Joe Silvestri, an FBI middleman who claimed to be representing the group, wanted to meet Hughes, so the congressman told him to call his scheduler to set up a meeting in his office. Instead, Silvestri kept calling, dropping names, and trying to get Hughes to meet him for a drink.

"I didn't know where this guy Silvestri was coming from, but I knew something was wrong," Hughes said. "I worked 10 years as a prosecutor. I've seen all kinds. I smelled something was wrong."

Hughes, chairman of the House Judiciary subcommittee on crime, never met Silvestri. Ironically, he warned Rep. James J. Florio (D-N.J.) to stay away from Silvestri just as the con man was waiting in Florio's congressional office.

"But I am still to this day trying to explain that I've done nothing wrong," said Hughes. He asked the FBI to tell him what was going on and says the answers were "evasive."

He says he was assured by the FBI that no bribe offer was approved for him, but two weeks ago a memo initialed by FBI Director William H. Webster surfaced, indicating that a $50,000 bribe had been authorized for Hughes.

In a country where people have a constitutional right to be presumed innocent until proved guilty, Hughes believes the FBI owes him an explanation.

If they fail to provide sufficient information to indicate why he was a target, he said he may file a lawsuit.

"I think my constitutional rights were violated in a proceeding that used my name and my good reputation at the suggestion of the FBI. People have a constitutional right to be secure in knowing their government without cause will not single them out for harassment and abuse," he said.

Among the other congressmen who have been linked to Abscam are: Florio; Rep. James J. Howard (R-N.J.); House Judiciary Committee Chairman Peter W. Rodino Jr. (D-N.J.), whose son-in-law was offered $25,000 just to set up a meeting with Rodino, and Sen. Larry Pressler (R-S.D.), who was taken by Silvestri to a meeting but was not offered a bribe.

The FBI explanations so far have been sketchy.
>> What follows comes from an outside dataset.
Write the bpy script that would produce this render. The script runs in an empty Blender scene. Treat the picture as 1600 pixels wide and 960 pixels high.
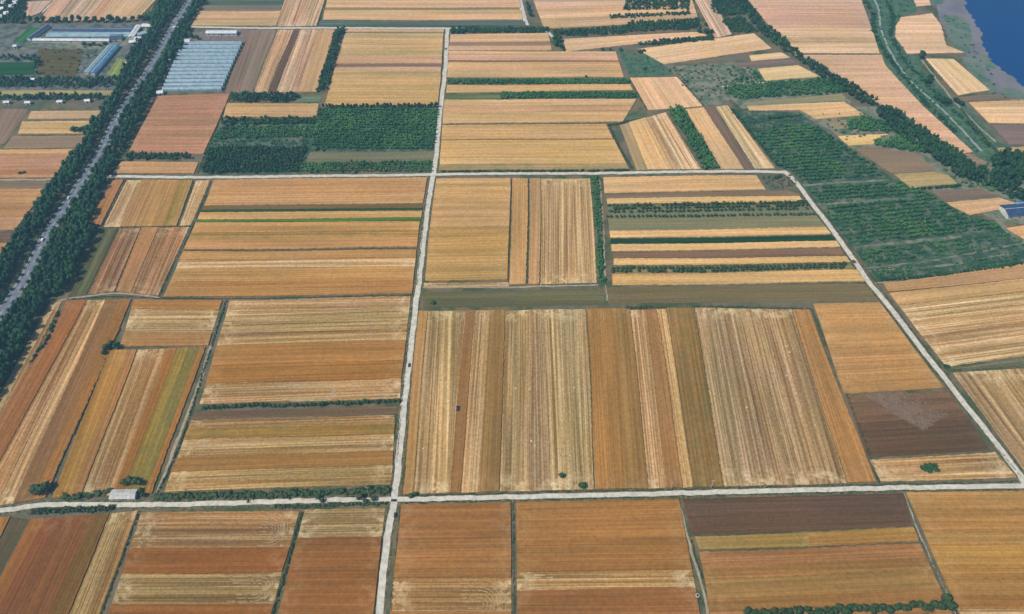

In a television interview last September, Webster said, "We're only investigating people who we have reason to believe are engaged or would like to engage in crime."

After Pressler spent two years trying to get the FBI to tell him what was going on, Webster sent him a letter March 10 saying, "There is no reason to believe you were 'engaged or would like to engage in crime.' " But the others have received no explanation.

In addition to the effects of Abscam on innocent members of Congress, Edwards said he is interested in finding out why the FBI did nothing to protect the four businessmen who ended up entangled in Abscam, even though they had committed no crimes.

They told a congressional committee last month that when they became suspicious, they were reassured by Chase Manhattan Bank, which was cooperating with the FBI. And when one of the businessmen became even more suspicious, he checked with the San Diego FBI office which assured him that there were no problems.

On March 11, the businessmen filed a $500 million lawsuit against the FBI and Chase Manhattan.